What is being asked: Repeat the listing exactly as given, omitting every image.
-.-.-
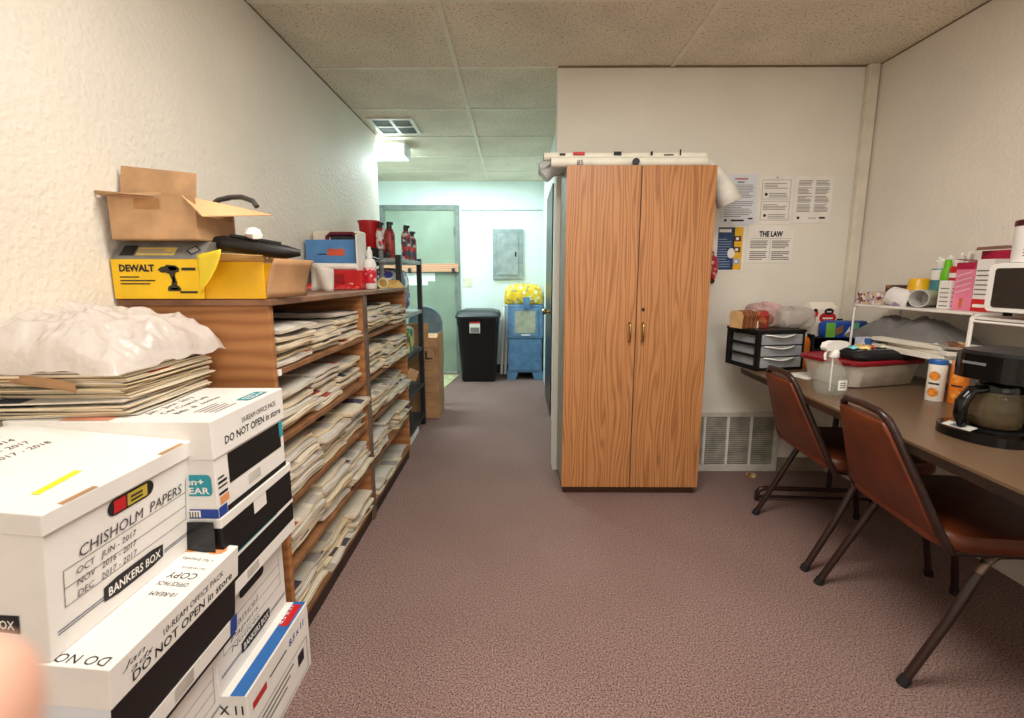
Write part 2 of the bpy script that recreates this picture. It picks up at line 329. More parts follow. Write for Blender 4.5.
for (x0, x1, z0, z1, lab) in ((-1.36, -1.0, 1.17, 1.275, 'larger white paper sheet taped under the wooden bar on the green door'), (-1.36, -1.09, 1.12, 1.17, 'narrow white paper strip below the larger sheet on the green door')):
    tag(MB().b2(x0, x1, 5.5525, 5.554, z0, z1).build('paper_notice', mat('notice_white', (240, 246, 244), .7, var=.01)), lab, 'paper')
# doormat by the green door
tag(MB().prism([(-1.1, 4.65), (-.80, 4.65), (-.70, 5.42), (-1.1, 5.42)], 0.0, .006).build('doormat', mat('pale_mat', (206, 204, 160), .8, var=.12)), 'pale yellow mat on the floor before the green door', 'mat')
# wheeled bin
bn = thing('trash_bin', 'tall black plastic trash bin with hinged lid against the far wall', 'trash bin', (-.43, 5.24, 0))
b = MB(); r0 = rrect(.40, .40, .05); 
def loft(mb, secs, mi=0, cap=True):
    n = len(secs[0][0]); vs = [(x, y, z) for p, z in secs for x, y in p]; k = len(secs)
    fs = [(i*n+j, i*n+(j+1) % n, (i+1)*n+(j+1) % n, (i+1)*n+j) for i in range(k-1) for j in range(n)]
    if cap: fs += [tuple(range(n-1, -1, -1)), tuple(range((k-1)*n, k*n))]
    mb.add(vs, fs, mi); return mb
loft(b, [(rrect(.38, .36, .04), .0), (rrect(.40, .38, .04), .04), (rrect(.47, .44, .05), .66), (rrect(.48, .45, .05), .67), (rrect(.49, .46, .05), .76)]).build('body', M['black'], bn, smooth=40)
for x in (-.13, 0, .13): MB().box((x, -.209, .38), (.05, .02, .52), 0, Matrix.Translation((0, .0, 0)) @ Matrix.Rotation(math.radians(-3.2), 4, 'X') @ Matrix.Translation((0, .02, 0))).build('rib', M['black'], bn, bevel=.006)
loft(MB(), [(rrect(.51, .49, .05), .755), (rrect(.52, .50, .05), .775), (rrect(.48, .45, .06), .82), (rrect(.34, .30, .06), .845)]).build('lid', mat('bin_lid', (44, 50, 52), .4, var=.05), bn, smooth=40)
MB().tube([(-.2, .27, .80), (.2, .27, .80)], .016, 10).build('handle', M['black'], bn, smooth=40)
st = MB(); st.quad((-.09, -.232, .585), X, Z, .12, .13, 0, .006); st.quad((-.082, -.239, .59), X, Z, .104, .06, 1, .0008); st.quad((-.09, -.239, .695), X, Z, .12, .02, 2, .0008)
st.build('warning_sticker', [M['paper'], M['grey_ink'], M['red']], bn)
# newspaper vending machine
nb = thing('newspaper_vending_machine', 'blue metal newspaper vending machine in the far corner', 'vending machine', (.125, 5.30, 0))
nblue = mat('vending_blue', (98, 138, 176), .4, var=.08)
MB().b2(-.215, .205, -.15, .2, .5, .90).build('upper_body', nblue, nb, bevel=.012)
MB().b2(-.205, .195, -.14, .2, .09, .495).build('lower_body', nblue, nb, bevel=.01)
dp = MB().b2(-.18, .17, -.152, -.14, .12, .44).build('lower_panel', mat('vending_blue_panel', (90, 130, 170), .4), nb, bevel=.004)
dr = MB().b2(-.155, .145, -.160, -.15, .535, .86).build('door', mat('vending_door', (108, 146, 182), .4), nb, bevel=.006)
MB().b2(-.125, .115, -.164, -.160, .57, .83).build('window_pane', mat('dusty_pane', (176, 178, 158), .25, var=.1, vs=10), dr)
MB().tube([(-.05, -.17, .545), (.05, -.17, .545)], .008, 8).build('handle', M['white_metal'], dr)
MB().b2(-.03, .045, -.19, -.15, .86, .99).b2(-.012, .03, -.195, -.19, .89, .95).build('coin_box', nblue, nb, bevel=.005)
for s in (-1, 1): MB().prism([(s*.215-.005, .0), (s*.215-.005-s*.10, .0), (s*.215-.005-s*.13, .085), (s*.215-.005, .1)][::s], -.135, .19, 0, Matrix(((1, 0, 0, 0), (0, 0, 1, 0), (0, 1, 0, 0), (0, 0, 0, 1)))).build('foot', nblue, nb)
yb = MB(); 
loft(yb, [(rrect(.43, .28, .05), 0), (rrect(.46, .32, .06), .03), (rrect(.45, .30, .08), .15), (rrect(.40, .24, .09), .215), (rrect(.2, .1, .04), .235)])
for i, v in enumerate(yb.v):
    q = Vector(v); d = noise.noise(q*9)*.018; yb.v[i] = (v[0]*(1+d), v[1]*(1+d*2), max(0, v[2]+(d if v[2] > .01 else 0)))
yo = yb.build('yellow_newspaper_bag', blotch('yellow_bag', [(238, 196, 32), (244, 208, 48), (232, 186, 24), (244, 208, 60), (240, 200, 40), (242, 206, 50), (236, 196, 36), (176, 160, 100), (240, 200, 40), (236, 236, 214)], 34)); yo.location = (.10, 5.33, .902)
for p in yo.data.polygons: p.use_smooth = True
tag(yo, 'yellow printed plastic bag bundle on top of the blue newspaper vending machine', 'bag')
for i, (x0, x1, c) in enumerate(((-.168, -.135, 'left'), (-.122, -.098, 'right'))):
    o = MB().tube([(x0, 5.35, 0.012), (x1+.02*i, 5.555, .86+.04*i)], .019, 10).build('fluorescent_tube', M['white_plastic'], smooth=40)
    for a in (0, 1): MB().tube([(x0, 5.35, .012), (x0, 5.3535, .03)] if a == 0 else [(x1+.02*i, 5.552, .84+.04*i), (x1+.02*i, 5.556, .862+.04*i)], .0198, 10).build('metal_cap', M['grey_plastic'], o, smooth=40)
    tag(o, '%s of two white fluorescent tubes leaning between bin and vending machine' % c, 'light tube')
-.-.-
Exercise response:
Write part 2 of the bpy script that recreates this picture. It picks up at line 329. More parts follow. Write for Blender 4.5.
for (x0, x1, z0, z1, lab) in ((-1.36, -1.0, 1.17, 1.275, 'larger white paper sheet taped under the wooden bar on the green door'), (-1.36, -1.09, 1.12, 1.17, 'narrow white paper strip below the larger sheet on the green door')):
    tag(MB().b2(x0, x1, 5.5525, 5.554, z0, z1).build('paper_notice', mat('notice_white', (240, 246, 244), .7, var=.01)), lab, 'paper')
# doormat by the green door
tag(MB().prism([(-1.1, 4.65), (-.80, 4.65), (-.70, 5.42), (-1.1, 5.42)], 0.0, .006).build('doormat', mat('pale_mat', (206, 204, 160), .8, var=.12)), 'pale yellow mat on the floor before the green door', 'mat')
# wheeled bin
bn = thing('trash_bin', 'tall black plastic trash bin with hinged lid against the far wall', 'trash bin', (-.43, 5.24, 0))
b = MB(); r0 = rrect(.40, .40, .05); 
def loft(mb, secs, mi=0, cap=True):
    n = len(secs[0][0]); vs = [(x, y, z) for p, z in secs for x, y in p]; k = len(secs)
    fs = [(i*n+j, i*n+(j+1) % n, (i+1)*n+(j+1) % n, (i+1)*n+j) for i in range(k-1) for j in range(n)]
    if cap: fs += [tuple(range(n-1, -1, -1)), tuple(range((k-1)*n, k*n))]
    mb.add(vs, fs, mi); return mb
loft(b, [(rrect(.38, .36, .04), .0), (rrect(.40, .38, .04), .04), (rrect(.47, .44, .05), .66), (rrect(.48, .45, .05), .67), (rrect(.49, .46, .05), .76)]).build('body', M['black'], bn, smooth=40)
for x in (-.13, 0, .13): MB().box((x, -.209, .38), (.05, .02, .52), 0, Matrix.Translation((0, .0, 0)) @ Matrix.Rotation(math.radians(-3.2), 4, 'X') @ Matrix.Translation((0, .02, 0))).build('rib', M['black'], bn, bevel=.006)
loft(MB(), [(rrect(.51, .49, .05), .755), (rrect(.52, .50, .05), .775), (rrect(.48, .45, .06), .82), (rrect(.34, .30, .06), .845)]).build('lid', mat('bin_lid', (44, 50, 52), .4, var=.05), bn, smooth=40)
MB().tube([(-.2, .27, .80), (.2, .27, .80)], .016, 10).build('handle', M['black'], bn, smooth=40)
st = MB(); st.quad((-.09, -.232, .585), X, Z, .12, .13, 0, .006); st.quad((-.082, -.239, .59), X, Z, .104, .06, 1, .0008); st.quad((-.09, -.239, .695), X, Z, .12, .02, 2, .0008)
st.build('warning_sticker', [M['paper'], M['grey_ink'], M['red']], bn)
# newspaper vending machine
nb = thing('newspaper_vending_machine', 'blue metal newspaper vending machine in the far corner', 'vending machine', (.125, 5.30, 0))
nblue = mat('vending_blue', (98, 138, 176), .4, var=.08)
MB().b2(-.215, .205, -.15, .2, .5, .90).build('upper_body', nblue, nb, bevel=.012)
MB().b2(-.205, .195, -.14, .2, .09, .495).build('lower_body', nblue, nb, bevel=.01)
dp = MB().b2(-.18, .17, -.152, -.14, .12, .44).build('lower_panel', mat('vending_blue_panel', (90, 130, 170), .4), nb, bevel=.004)
dr = MB().b2(-.155, .145, -.160, -.15, .535, .86).build('door', mat('vending_door', (108, 146, 182), .4), nb, bevel=.006)
MB().b2(-.125, .115, -.164, -.160, .57, .83).build('window_pane', mat('dusty_pane', (176, 178, 158), .25, var=.1, vs=10), dr)
MB().tube([(-.05, -.17, .545), (.05, -.17, .545)], .008, 8).build('handle', M['white_metal'], dr)
MB().b2(-.03, .045, -.19, -.15, .86, .99).b2(-.012, .03, -.195, -.19, .89, .95).build('coin_box', nblue, nb, bevel=.005)
for s in (-1, 1): MB().prism([(s*.215-.005, .0), (s*.215-.005-s*.10, .0), (s*.215-.005-s*.13, .085), (s*.215-.005, .1)][::s], -.135, .19, 0, Matrix(((1, 0, 0, 0), (0, 0, 1, 0), (0, 1, 0, 0), (0, 0, 0, 1)))).build('foot', nblue, nb)
yb = MB(); 
loft(yb, [(rrect(.43, .28, .05), 0), (rrect(.46, .32, .06), .03), (rrect(.45, .30, .08), .15), (rrect(.40, .24, .09), .215), (rrect(.2, .1, .04), .235)])
for i, v in enumerate(yb.v):
    q = Vector(v); d = noise.noise(q*9)*.018; yb.v[i] = (v[0]*(1+d), v[1]*(1+d*2), max(0, v[2]+(d if v[2] > .01 else 0)))
yo = yb.build('yellow_newspaper_bag', blotch('yellow_bag', [(238, 196, 32), (244, 208, 48), (232, 186, 24), (244, 208, 60), (240, 200, 40), (242, 206, 50), (236, 196, 36), (176, 160, 100), (240, 200, 40), (236, 236, 214)], 34)); yo.location = (.10, 5.33, .902)
for p in yo.data.polygons: p.use_smooth = True
tag(yo, 'yellow printed plastic bag bundle on top of the blue newspaper vending machine', 'bag')
for i, (x0, x1, c) in enumerate(((-.168, -.135, 'left'), (-.122, -.098, 'right'))):
    o = MB().tube([(x0, 5.35, 0.012), (x1+.02*i, 5.555, .86+.04*i)], .019, 10).build('fluorescent_tube', M['white_plastic'], smooth=40)
    for a in (0, 1): MB().tube([(x0, 5.35, .012), (x0, 5.3535, .03)] if a == 0 else [(x1+.02*i, 5.552, .84+.04*i), (x1+.02*i, 5.556, .862+.04*i)], .0198, 10).build('metal_cap', M['grey_plastic'], o, smooth=40)
    tag(o, '%s of two white fluorescent tubes leaning between bin and vending machine' % c, 'light tube')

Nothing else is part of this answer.